Robert Millis, he of Climax Golden Twins fame, is a man, for all his musical activity, with very few solo records to his credit. So, when Millis finally issued a new one, it's fitting that the disc seems to integrate every side of the Seattle resident's musical efforts, from old Victrola 78s to field recordings from around the world to tonal sound sculpture. But it's not simply the eclecticism of this disc that's interesting; its appeal lies equally in its transitions, the ways that Millis moves between disparate (and at times, not so disparate) sound sources over the course of the disc's forty-five minutes. 120, one might suppose, is like a trip through Millis' brain, touching on musical memories (including the Climax Golden Twins aesthetic), the sounds coming through an open window, his own compositions, and the shimmering ambience that fills the spaces in between.
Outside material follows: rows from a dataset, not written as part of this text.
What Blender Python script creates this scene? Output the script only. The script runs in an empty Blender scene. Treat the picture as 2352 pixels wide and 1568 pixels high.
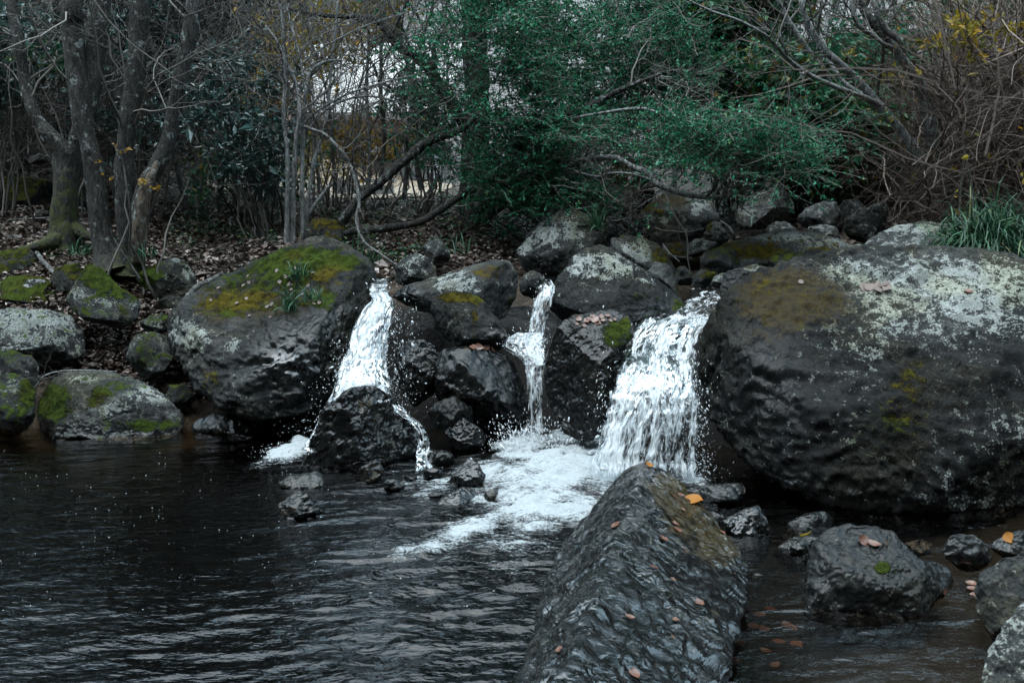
import bpy, bmesh, math, time
import numpy as np
T0 = time.time()
S = bpy.context.scene
COL = S.collection

# ------------------------------------------------------------------ camera, sky, sun, exposure
CAM_H, PITCH, LENS = 1.7, math.radians(9.8), 35.0
cd = bpy.data.cameras.new("camera"); cam = bpy.data.objects.new("camera", cd); COL.objects.link(cam)
cam.location = (0, 0, CAM_H); cam.rotation_euler = (math.pi/2 - PITCH, 0, 0)
cd.lens = LENS; cd.sensor_width = 36; cd.clip_start = 0.05; cd.clip_end = 500
S.camera = cam
SUN_EL, SUN_AZ = math.radians(80), math.radians(235)
world = bpy.data.worlds.new("World"); S.world = world; world.use_nodes = True
wn = world.node_tree.nodes; wl = world.node_tree.links
sky = wn.new("ShaderNodeTexSky"); sky.sky_type = 'NISHITA'; sky.sun_disc = False
sky.sun_elevation = SUN_EL; sky.sun_rotation = SUN_AZ; sky.dust_density = 1.0; sky.air_density = 1.0; sky.ozone_density = 1.0
hs = wn.new("ShaderNodeHueSaturation"); hs.inputs['Hue'].default_value = 0.468; hs.inputs['Saturation'].default_value = 0.6; hs.inputs['Value'].default_value = 1.0
tn = wn.new("ShaderNodeMix"); tn.data_type = 'RGBA'; tn.blend_type = 'MULTIPLY'; tn.inputs[0].default_value = 1; tn.inputs[7].default_value = (.90, 1.0, 1.0, 1)
wl.new(sky.outputs[0], hs.inputs['Color']); wl.new(hs.outputs[0], tn.inputs[6]); wl.new(tn.outputs[2], wn['Background'].inputs['Color'])
wn['Background'].inputs['Strength'].default_value = 0.15
sd = bpy.data.lights.new("sun", 'SUN'); sd.energy = 0.5; sd.angle = math.radians(85); sd.color = (1, .985, .96)
sun = bpy.data.objects.new("sun", sd); COL.objects.link(sun)
sun.rotation_euler = (math.pi/2 - SUN_EL, 0, math.pi - SUN_AZ)
S.view_settings.view_transform = 'Standard'; S.view_settings.look = 'None'
S.view_settings.gamma = 1.0; S.view_settings.exposure = 2.95
S.cycles.max_bounces = 6; S.cycles.diffuse_bounces = 3; S.cycles.glossy_bounces = 3
S.cycles.transparent_max_bounces = 24; S.cycles.caustics_reflective = False; S.cycles.caustics_refractive = False
S.cycles.use_denoising = True

# ------------------------------------------------------------------ photo space <-> place
F = 2352*LENS/36.0
CP, SP = math.cos(PITCH), math.sin(PITCH)
def rays(x, y):
    x = np.asarray(x, float); y = np.asarray(y, float)
    a = (x-1176)/F; b = (784-y)/F
    return np.stack([a, CP + b*SP, -SP + b*CP], -1)
CAM = np.array([0, 0, CAM_H])
def at(x, y, Y):
    d = rays(x, y); return CAM + d*(np.asarray(Y, float)/d[..., 1])[..., None]
def onz(x, y, z=0.0):
    d = rays(x, y); return CAM + d*((z-CAM_H)/d[..., 2])[..., None]
def pix(P):
    q = P - CAM
    dep = q[..., 1]*CP - q[..., 2]*SP; up = q[..., 1]*SP + q[..., 2]*CP
    return 1176 + F*q[..., 0]/dep, 784 - F*up/dep
def mpp(Y): return Y/F                      # metres per photo pixel at distance Y

# ------------------------------------------------------------------ noise
_rs = np.random.RandomState(7)
_perm = np.concatenate([_rs.permutation(256)]*3).astype(np.int32)
_g = _rs.normal(size=(256, 3)); _g /= np.linalg.norm(_g, axis=1)[:, None]; _g = (_g*1.5).astype(np.float32)
def perlin(p, seed=0):
    p = np.asarray(p, np.float32) + seed*17.31
    i = np.floor(p).astype(np.int32); f = p - i; i &= 255
    u = f*f*f*(f*(f*6-15)+10)
    out = 0
    for dx in (0, 1):
        wx = u[:, 0] if dx else 1-u[:, 0]; hx = _perm[i[:, 0]+dx]
        for dy in (0, 1):
            wy = u[:, 1] if dy else 1-u[:, 1]; hy = _perm[hx+i[:, 1]+dy]
            for dz in (0, 1):
                wz = u[:, 2] if dz else 1-u[:, 2]
                g = _g[_perm[hy+i[:, 2]+dz]]
                out = out + wx*wy*wz*(g[:, 0]*(f[:, 0]-dx)+g[:, 1]*(f[:, 1]-dy)+g[:, 2]*(f[:, 2]-dz))
    return out
def fbm(p, octv=4, seed=0, lac=2.1, gain=.5):
    a, o = 1.0, 0
    for k in range(octv):
        o = o + a*perlin(p, seed+k*3); p = p*lac; a *= gain
    return o
def sstep(a, b, x):
    t = np.clip((x-a)/(b-a), 0, 1); return t*t*(3-2*t)
def unit(v): return v/np.maximum(np.linalg.norm(v, axis=-1, keepdims=True), 1e-9)

# ------------------------------------------------------------------ objects
def mesh_obj(name, V, faces, mats, parent=None, smooth=True, attrs=None, origin=None, mat_idx=None):
    V = np.asarray(V, np.float32)
    if origin is None:
        lo, hi = V.min(0), V.max(0); origin = np.array([(lo[0]+hi[0])/2, (lo[1]+hi[1])/2, lo[2]])
    if parent is not None: origin = np.array(parent.location)
    me = bpy.data.meshes.new(name)
    if not isinstance(faces, (list, tuple)): faces = [faces]
    faces = [np.asarray(f, np.int32) for f in faces if len(f)]
    me.vertices.add(len(V)); me.vertices.foreach_set('co', (V-origin).astype(np.float32).ravel())
    tot = np.concatenate([np.full(len(f), f.shape[1], np.int32) for f in faces])
    li = np.concatenate([f.ravel() for f in faces])
    me.loops.add(len(li)); me.loops.foreach_set('vertex_index', li)
    me.polygons.add(len(tot))
    st = np.concatenate([[0], np.cumsum(tot)[:-1]]).astype(np.int32)
    me.polygons.foreach_set('loop_start', st); me.polygons.foreach_set('loop_total', tot)
    me.polygons.foreach_set('use_smooth', np.full(len(tot), bool(smooth)))
    for m in (mats if isinstance(mats, (list, tuple)) else [mats]): me.materials.append(m)
    if mat_idx is not None: me.polygons.foreach_set('material_index', np.asarray(mat_idx, np.int32))
    for k, a in (attrs or {}).items():
        a = np.asarray(a, np.float32)
        if a.ndim == 1: me.attributes.new(k, 'FLOAT', 'POINT').data.foreach_set('value', a)
        else: me.attributes.new(k, 'FLOAT_VECTOR', 'POINT').data.foreach_set('vector', a.ravel())
    me.update(calc_edges=True); me.validate()
    o = bpy.data.objects.new(name, me); COL.objects.link(o)
    if parent is not None: o.parent = parent
    else: o.location = origin
    return o
def tag(o, label, cat, group=None, kind=None):
    if label: o['label'] = label
    if cat: o['category'] = cat
    if group: o['group'] = group
    if kind: o['kind'] = kind
    return o
def thing(name, loc, label, cat, group=None):
    o = bpy.data.objects.new(name, None); COL.objects.link(o); o.location = [float(v) for v in loc]
    o.empty_display_size = .1
    return tag(o, label, cat, group)

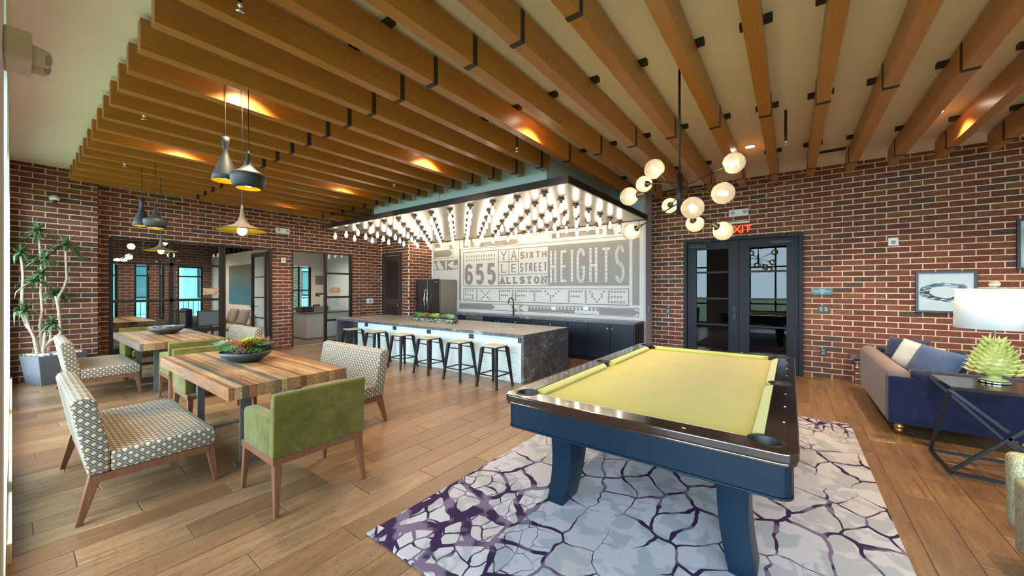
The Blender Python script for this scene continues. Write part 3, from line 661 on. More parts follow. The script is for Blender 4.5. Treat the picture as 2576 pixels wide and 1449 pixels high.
zt2, zb2 = Z['bandt'], Z['bandb']; zm3 = (zt2 + zb2) / 2
frame('border_line', X0, xL(2432, 960), zb2, zt2, .014)
m = MB(); m.prism([(X0, zb2 + .02), (X1 - .12, zb2 + .02), (X1, zm3), (X1 - .12, zt2 - .02), (X0, zt2 - .02)], YF - .0024, YF, 'y'); m.box((X3, YF - .0024, zb2 + .02), (X4, YF, zm3)); m.prism([(X5, zb2 + .02), (X6, zb2 + .02), (X6 + .16, zm3), (X6, zt2 - .02), (X5, zt2 - .02)], YF - .0024, YF, 'y')
m.prism([(X2 - .2, zb2 + .02), (X2 - .12, zb2 + .02), (X2 - .2, zt2 - .02), (X2 - .28, zt2 - .02)], YF - .0024, YF, 'y'); m.prism([(X2 - .02, zm3), (X2 + .12, zb2 + .02), (X2, zb2 + .02)], YF - .0024, YF, 'y'); m.prism([(X2 - .02, zm3), (X2, zt2 - .02), (X2 + .12, zt2 - .02)], YF - .0024, YF, 'y')
m.build('tile_panel', M_PENNYD, mosaic)
stuff(flat('tile_dot', [(x - .028, x + .028, zt2 - .085, zt2 - .03) for x in [X3 + .05 + (X5 - X3 - .08) * k / 19 for k in range(20)]]))
# upper row: dots, bars, pennants
zu = lambda c, v: MW(c, v)[1]
XU0 = xL(640); zu1 = zu(2350, 30); zu0 = zu(2350, 75)
frame('border_line', xL(425), xL(2432), zt + .07, zt + .47, .014)
stuff(flat('tile_dot', [(x - .024, x + .024, zt + .36, zt + .41) for x in [XU0 + .1 + (xL(2050) - XU0 - .1) * k / 36 for k in range(37)]]))
flat('tile_panel', [(xL(650), xL(1075), zt + .11, zt + .23), (xL(1460), xL(2025), zt + .16, zt + .27), (xL(2070), xL(2110), zt + .12, zt + .42), (xL(2200), xL(2240), zt + .12, zt + .42)])
m = MB()
for c0, c1 in ((470, 530), (550, 600), (2110, 2160)): a, b = xL(c0), xL(c1); m.prism([(a, zt + .12), (b, zt + .12), (a, zt + .42)], YF - .0024, YF, 'y')
m.build('tile_panel', M_PENNYD, mosaic)
a, b = xL(140, 300), xL(355, 300); q0, q1 = zu(140, 410), zu(140, 225)
frame('border_line', a, b, q0, q1, .014)
flat('tile_panel', [(a + .04, a + .34, q0 + .34, q1 - .05), (b - .28, b - .16, q0 + .55, q1 - .04), (b - .16, b - .03, q0 + .38, q1 - .24)]); m = MB(); m.prism([(a + .02, q0 + .05), (b - .14, q0 + .05), (b - .03, q0 + .15), (b - .14, q0 + .25), (a + .02, q0 + .25)], YF - .0024, YF, 'y'); m.build('tile_panel', M_PENNYD, mosaic)
q2, q3 = zu(140, 535), zu(140, 430); b2 = xL(408, 300); frame('border_line', a, b2, q2, q3, .014)
flat('tile_panel', [(a + .014, b2 - .014, q2 + .014, q3 - .014)], None, .0024)
m = MB(); W_ = b2 - a; hq = q3 - q2; f_ = lambda u, v: (a + W_ * u, q2 + hq * v)
m.prism([f_(.02, .06), f_(.02, .9), f_(.08, .7), f_(.14, .06)], YF - .0045, YF - .0025, 'y'); m.prism([f_(.15, .94), f_(.24, .94), f_(.45, .06), f_(.22, .06), f_(.14, .55)], YF - .0045, YF - .0025, 'y')
m.prism([f_(.49, .94), f_(.55, .94), f_(.55, .06), f_(.49, .06)], YF - .0045, YF - .0025, 'y'); m.prism([f_(.57, .5), f_(.83, .94), f_(.83, .06)], YF - .0045, YF - .0025, 'y'); m.prism([f_(.85, .06), f_(.98, .06), f_(.98, .45), f_(.85, .45)], YF - .0045, YF - .0025, 'y')
m.build('tile_inlay', M_PENNYW, mosaic)
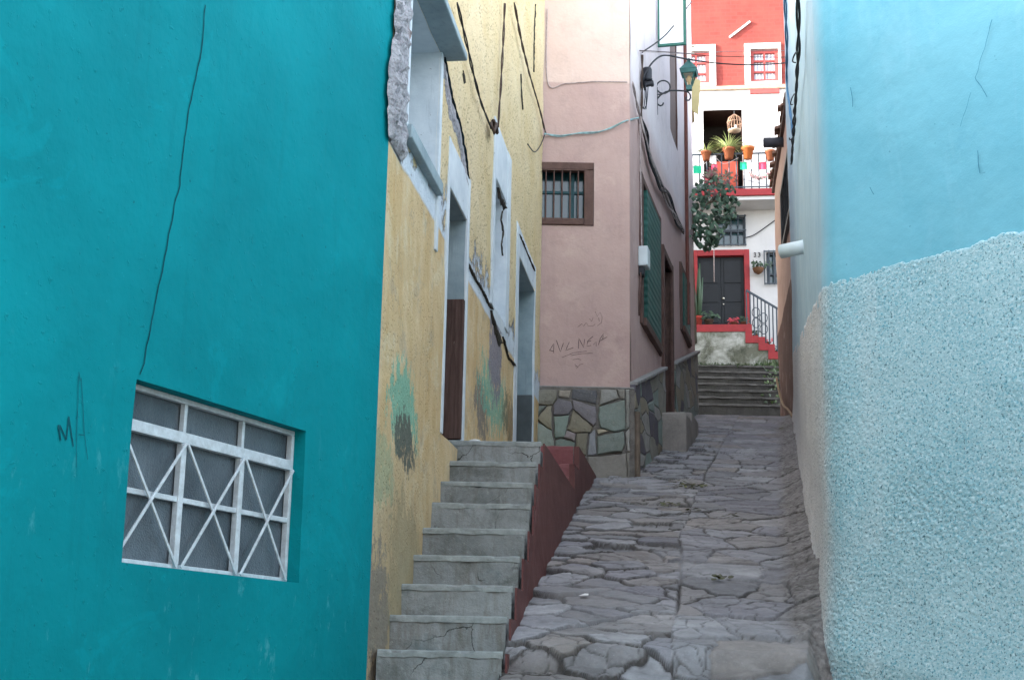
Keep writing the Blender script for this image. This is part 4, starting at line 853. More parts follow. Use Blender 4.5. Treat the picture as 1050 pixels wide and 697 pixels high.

The combination of conversational snippets, the sounds of falling rain, acoustic guitar, and a beautifully layered drone could quickly grow tiresome if handled in a way that magnified the oddity of the amalgamation, but rather than try to capitalize on the zaniness of an unpredictable sonic menagerie, Millis takes a more meditative approach. There's a degree of a stream-of-consciousness vibe to 120, but the album feels, for the most part, quite purposeful. Each track on the disc, from the six-minute "(Charcoal Twins)" to the twenty-minute "(All Balled Up)," finds Millis crafting his creations with care, meshing the sounds in such a way that, unexpected or not, transitions feel natural, and rather than some eccentric mash-up, 120 takes on a more poetic feel.
This album is, in a sense, despite its inclusion of some unquestionably non-Western sounds, quintessentially American music, or at least the music of what America dreams herself to be: at times beautifully pastoral, at others hectic, even chaotic, 120 is, at its heart, a music of coming together. The old melting pot metaphor is as questionable here as it is in the case of the U.S.A., for these voices, like those of millions of immigrants, aren't lost within the sound of a greater whole. Instead, they're valuable in their own right, each distinct in its timbre, a vista on an alluring musical voyage that, despite the shifts in scenery, follows a deceptively straight, and impressively constructed, route.